Thursday, May 14, 2009

Friedebald Gräfe, 1840-1880; Gräfe, Friedebald, 1840-1880; Friedebald Graefe, 1840-1880; Graefe, Friedebald,1840-1880

I provide these hard-won birth and death dates in the hope that a persistent Google search will turn them up. (Much of the little that is out there on Gräfe and his trombone concerto appears to be misinformation.)

May 22, 1840-June 22, 1880

Source: Schnebel, Hanns-Helmut. "Auch Militärmusiker litten Hunger: Friedebald Gräfe (1840 bis 1880) und sein 'Konzert für Posaune.'" Bayerische Blasmusik 55, no. 11 (2004): 4-6.

For my translation of this, see 
Schnebel, Hanns-Helmut.  "'Even the military musicians went hungry:  Friedebald Gräfe (1840-1880) and his 'Concerto for trombone.'"  Trans. Steve Perisho.  International Trombone journal 46, no. 3 (July 2018):  32-33.
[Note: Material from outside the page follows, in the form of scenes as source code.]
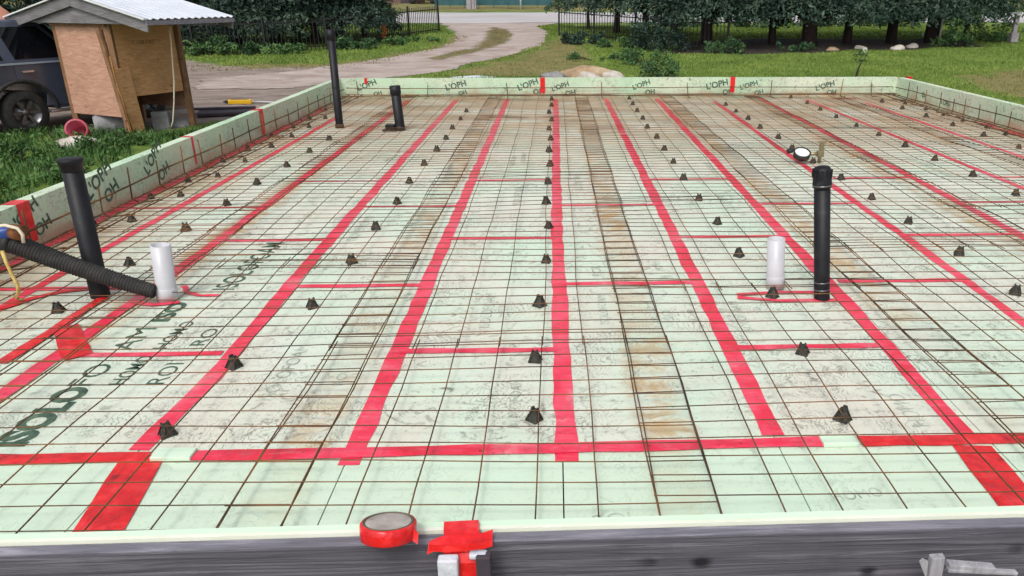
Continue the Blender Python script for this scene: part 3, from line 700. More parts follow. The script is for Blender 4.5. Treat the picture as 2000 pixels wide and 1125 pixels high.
# far tall black pipe
root, t, d, L = pipe('drain_pipe', 'tall thin black pipe standing by the far left corner', (-3.49,12.65,0), (645,58), .060, M['abs'])
mb = MB(); mb.lathe([(L-.15,.0605),(L-.145,.070),(L+.002,.071),(L+.003,.055),(L-.05,.05)], (0,0,0), d, 24); mb.build('collar', M['abs'], root)
mb = MB(); mb.lathe([(0.,.0605),(.0,.07),(.06,.07),(.065,.0605)], (0,0,0), d, 24); mb.build('foot_collar', M['abs'], root)
mb = MB(); mb.lathe([(L*.42,.0602),(L*.42,.0625),(L*.43,.0625),(L*.43,.0602)], (0,0,0), d, 24); mb.build('joint_ring', M['abs'], root)
# short black pipe
root, t, d, L = pipe('drain_pipe', 'short fat black pipe stub with a square fitting at its foot', (-2.46,12.37,0), (771,168), .074, M['abs'])
mb = MB(); mb.lathe([(L-.13,.0745),(L-.125,.084),(L+.003,.085),(L+.004,.068),(L-.06,.066)], (0,0,0), d, 24); mb.build('collar', M['abs'], root)
mb = MB(); mb.box((-.15,-.02,.05), (.14,.13,.10)); mb.box((-.16,-.02,.012), (.22,.18,.02)); mb.build('square_fitting', M['abs'], root, .004)
mb = MB(); mb.lathe([(0.,.0745),(.0,.082),(.08,.082),(.085,.0745)], (0,0,0), d, 24); mb.build('foot_collar', M['abs'], root)
# right black pipe with a rubber cap
root, t, d, L = pipe('drain_pipe', 'upright black pipe with a clamped rubber cap, on the right of the slab', (1.87,4.99,0), (1606,338), .054, M['abs'])
mb = MB(); mb.lathe([(L-.10,.0545),(L-.095,.063),(L-.06,.063),(L-.055,.061),(L-.02,.062),(L+.02,.060),(L+.042,.048),(L+.048,0)], (0,0,0), d, 28)
for k in range(10):
    a = k*math.pi/5; mb.box(t+Vector((math.cos(a)*.060, math.sin(a)*.060, .0)), (.014,.016,.05), Matrix.Rotation(a, 4, 'Z'))
mb.build('rubber_cap', M['abs'], root)
mb = MB(); mb.lathe([(L-.085,.0632),(L-.085,.0642),(L-.075,.0642),(L-.075,.0632)], (0,0,0), d, 28); mb.build('clamp_band', M['rim'], root)
for zz in (.08,.135):
    mb = MB(); mb.lathe([(zz,.0542),(zz,.0552),(zz+.010,.0552),(zz+.010,.0542)], (0,0,0), d, 28); mb.build('foot_ring', M['rim'], root)
# white pipes
root, t, d, L = pipe('white_pipe', 'white plastic pipe stub leaning left beside the hose end', (-2.74,5.1,0), (313,478), .065, M['pvc'])
mb = MB(); mb.lathe([(.0,.0655),(.0,.069),(.10,.069),(.103,.0655)], (0,0,0), d, 28); mb.build('socket', M['pvc'], root)
root, t, d, L = pipe('white_pipe', 'white plastic pipe stub standing left of the right black pipe', (1.60,5.22,0), (1516,466), .063, M['pvc'])
mb = MB(); mb.lathe([(.0,.0635),(.0,.0665),(.10,.0665),(.103,.0635)], (0,0,0), d, 28); mb.build('socket', M['pvc'], root)
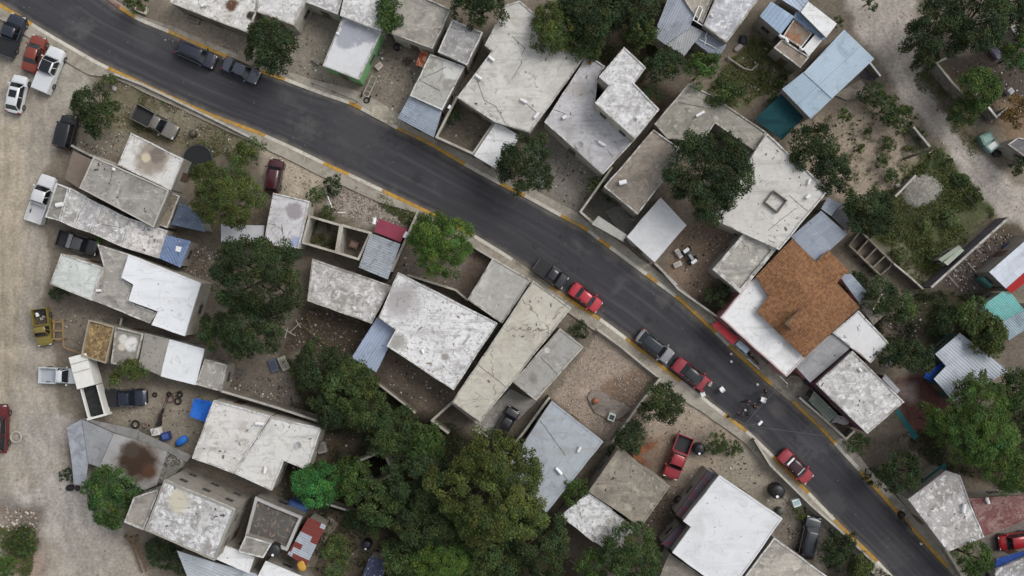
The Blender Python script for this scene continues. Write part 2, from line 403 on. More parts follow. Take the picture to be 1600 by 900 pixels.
cell = np.zeros((ny-1, nx-1), int); cell[LR[:-1, :-1] < 0] = 1; cell[RR[:-1, :-1] < 0] = 2
for kk, nm in ((0, 'ground'), (1, 'dirt_road'), (2, 'dirt_road')):
    jj, ii = np.nonzero(cell == kk)
    q = np.stack([jj*nx+ii, jj*nx+ii+1, (jj+1)*nx+ii+1, (jj+1)*nx+ii], 1)
    u, inv = np.unique(q, return_inverse=True); inv = inv.reshape(q.shape)
    co = np.stack([X.ravel()[u], Y.ravel()[u], Z.ravel()[u]], 1)
    me = bpy.data.meshes.new(nm); me.from_pydata(co.tolist(), [], inv.tolist())
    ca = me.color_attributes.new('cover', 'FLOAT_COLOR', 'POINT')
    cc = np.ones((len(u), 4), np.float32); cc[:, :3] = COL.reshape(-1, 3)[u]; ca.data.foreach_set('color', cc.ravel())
    me.materials.append(gm); me.polygons.foreach_set('use_smooth', [True]*len(q))
    o = bpy.data.objects.new(nm, me); C.objects.link(o); tag(o, kind='structure')
bm = bmesh.new(); p = [(-900, -900), (900, -900), (900, 900), (-900, 900)]
a = [bm.verts.new((x, y, -.14)) for x, y in p]; b = [bm.verts.new((x, y, -.14)) for x, y in ((-67.9, -41.9), (67.9, -41.9), (67.9, 41.9), (-67.9, 41.9))]
for i in range(4): bm.faces.new((a[i], a[(i+1) % 4], b[(i+1) % 4], b[i]))
o = mk('far_ground', bm, surf('far_earth', (112, 104, 88), [(.05, .5, .1, (60, 62, 40)), (.3, .6, .1, (150, 140, 124))])); tag(o, kind='structure')

# ---------------------------------------------------------------- asphalt street with kerbs and pavements
UP = [(60,-75),(130,-25),(165,-2),(190,17),(215,33),(265,53),(400,112),(445,127),(500,148),(550,165),(620,203),(667,225),(730,262),(785,292),(822,310),(880,342),(918,362),(935,377),(955,391),(1020,440),(1060,469),(1120,525),(1140,545),(1200,600),(1240,632),(1285,675),(1350,747),(1407,810),(1472,880),(1540,955)]
LO = [(-90,-62),(-40,-25),(0,5),(40,28),(57,40),(100,65),(155,97),(175,106),(262,147),(330,177),(400,203),(452,226),(512,255),(550,272),(602,297),(662,325),(740,365),(800,402),(830,423),(865,448),(900,472),(940,497),(980,527),(1050,582),(1075,601),(1135,647),(1170,673),(1210,712),(1252,755),(1307,812),(1372,875),(1400,905),(1450,960)]
def resample(pts, n):
    p = np.array(pts, float); d = np.r_[0, np.cumsum(np.hypot(*np.diff(p, axis=0).T))]
    t = np.linspace(0, d[-1], n); q = np.stack([np.interp(t, d, p[:, 0]), np.interp(t, d, p[:, 1])], 1)
    for _ in range(3): q[1:-1] = .25*q[:-2]+.5*q[1:-1]+.25*q[2:]
    return q, t, d
UPq, UPt, UPd = resample(UP, 260); LOq, LOt, LOd = resample(LO, 260)
bm = bmesh.new(); uvl = bm.loops.layers.uv.new('UVMap'); rows = []
for i in range(260):
    row = []
    for k in range(13):
        f = k/12; x = UPq[i][0]*(1-f)+LOq[i][0]*f; y = UPq[i][1]*(1-f)+LOq[i][1]*f
        w = W(x, y, 0); row.append((bm.verts.new((w[0], w[1], .035+.07*math.sin(math.pi*f))), (UPt[i]*S0, f)))
    rows.append(row)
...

Cf. Robert Reifsnyder, "The Romantic trombone concerto and its place in the German solo tradition, part II," ITA journal 15, no. 3 (Summer 1987): 35, which states that "Gräfe may have been a violist employed by the Gewandhaus orchestra from 1853 to 1859. If so, etc." (italics mine). By the time the identical claim appears in Noël Lopez, "La épopée du trombone," écoutervoir no. 136 (avril 2003): 20, the subjunctive has disappeared. Yet if Schnebel is right (and his article is based on archival research), the real Friedebald Gräfe would have been about 13 years old in 1853. (One sees also references to 1875-1920. And so forth. Misinformation, apparently, abounds.) 

3 comments:

Unknown said...

*Fast forward eight years later*

This is some really great information. I've been researching Graefe for a while now - no one really seems to know who he is. This is a really great find.
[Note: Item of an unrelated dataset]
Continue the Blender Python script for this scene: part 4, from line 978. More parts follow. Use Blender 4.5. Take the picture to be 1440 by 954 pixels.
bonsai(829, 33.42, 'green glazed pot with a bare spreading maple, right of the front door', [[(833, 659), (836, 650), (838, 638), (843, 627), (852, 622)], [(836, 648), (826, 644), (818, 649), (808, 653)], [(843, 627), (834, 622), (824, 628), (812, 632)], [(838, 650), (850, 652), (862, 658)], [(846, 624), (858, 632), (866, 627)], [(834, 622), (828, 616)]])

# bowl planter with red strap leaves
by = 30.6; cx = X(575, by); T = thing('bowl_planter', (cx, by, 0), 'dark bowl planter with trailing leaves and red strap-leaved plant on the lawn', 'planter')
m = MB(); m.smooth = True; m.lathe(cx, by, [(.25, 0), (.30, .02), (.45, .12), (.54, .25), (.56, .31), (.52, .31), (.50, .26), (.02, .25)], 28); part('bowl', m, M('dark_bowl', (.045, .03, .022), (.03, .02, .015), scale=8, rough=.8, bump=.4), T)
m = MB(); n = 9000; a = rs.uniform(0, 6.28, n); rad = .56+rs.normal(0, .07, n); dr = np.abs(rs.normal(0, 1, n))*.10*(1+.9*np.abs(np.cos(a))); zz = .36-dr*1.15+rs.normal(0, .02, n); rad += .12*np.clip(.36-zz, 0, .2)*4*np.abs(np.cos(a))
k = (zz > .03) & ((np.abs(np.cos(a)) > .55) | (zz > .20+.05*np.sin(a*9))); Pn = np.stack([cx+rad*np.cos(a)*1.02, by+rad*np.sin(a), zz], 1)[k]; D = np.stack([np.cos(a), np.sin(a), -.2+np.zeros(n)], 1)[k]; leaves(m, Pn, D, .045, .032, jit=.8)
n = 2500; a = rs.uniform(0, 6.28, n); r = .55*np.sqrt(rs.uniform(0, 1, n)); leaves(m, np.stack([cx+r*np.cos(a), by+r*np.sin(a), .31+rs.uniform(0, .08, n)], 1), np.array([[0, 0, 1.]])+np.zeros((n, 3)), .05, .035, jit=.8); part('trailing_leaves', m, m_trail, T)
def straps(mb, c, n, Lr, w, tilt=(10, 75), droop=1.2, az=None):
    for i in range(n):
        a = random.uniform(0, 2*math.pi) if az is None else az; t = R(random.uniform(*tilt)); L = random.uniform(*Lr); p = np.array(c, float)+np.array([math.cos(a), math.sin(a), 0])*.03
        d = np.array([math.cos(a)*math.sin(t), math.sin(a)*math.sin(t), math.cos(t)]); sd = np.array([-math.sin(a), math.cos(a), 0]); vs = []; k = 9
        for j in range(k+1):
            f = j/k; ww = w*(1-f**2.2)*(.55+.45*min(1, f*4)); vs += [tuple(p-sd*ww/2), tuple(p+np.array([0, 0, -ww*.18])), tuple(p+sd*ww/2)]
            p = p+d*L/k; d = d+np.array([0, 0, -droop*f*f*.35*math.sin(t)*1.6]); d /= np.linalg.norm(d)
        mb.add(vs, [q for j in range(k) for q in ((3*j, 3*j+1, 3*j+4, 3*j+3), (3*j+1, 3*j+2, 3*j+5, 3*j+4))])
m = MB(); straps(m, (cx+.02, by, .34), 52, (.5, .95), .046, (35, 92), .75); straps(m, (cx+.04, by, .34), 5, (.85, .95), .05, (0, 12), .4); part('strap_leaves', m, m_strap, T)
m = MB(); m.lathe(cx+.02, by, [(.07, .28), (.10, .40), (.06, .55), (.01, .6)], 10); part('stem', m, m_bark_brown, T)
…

Out of curiosity (if you even end up seeing this) - have you managed to get this published, or have you revised this post to end up with a more accurate translation? I'd love to see more work done on this.

Steve Perisho said...

No, I never got round to pursuing publication seriously, so this is still it. I think I'm (though not a native speaker) a reasonably decent translator of German. The only caution I would offer is that there were some fairly obscure technical terms in this article arising out of the local 19th-century German military and musical culture, and these I couldn't always find dictionary definitions for, so my renditions of some of those may be slightly off. But I retain the original German should you have any questions about my renditions of one or more of them.

I know information about Mr. Gräfe and his concerto is hard to find. That's why I posted this. If memory serves, I also tried to contact the author, but to no avail. It was because the concerto was being performed at my University that the Music Department asked me to see what I could find with its program notes in mind. This article was the best I could come up with at the time, so I posted a translation, hoping that someone like you might find it useful one day.

Steve Perisho said...

Ethan Pister: just in case you're still on, note that I've taken this translation down because a modified version of it has now been published in the International Trombone Association journal.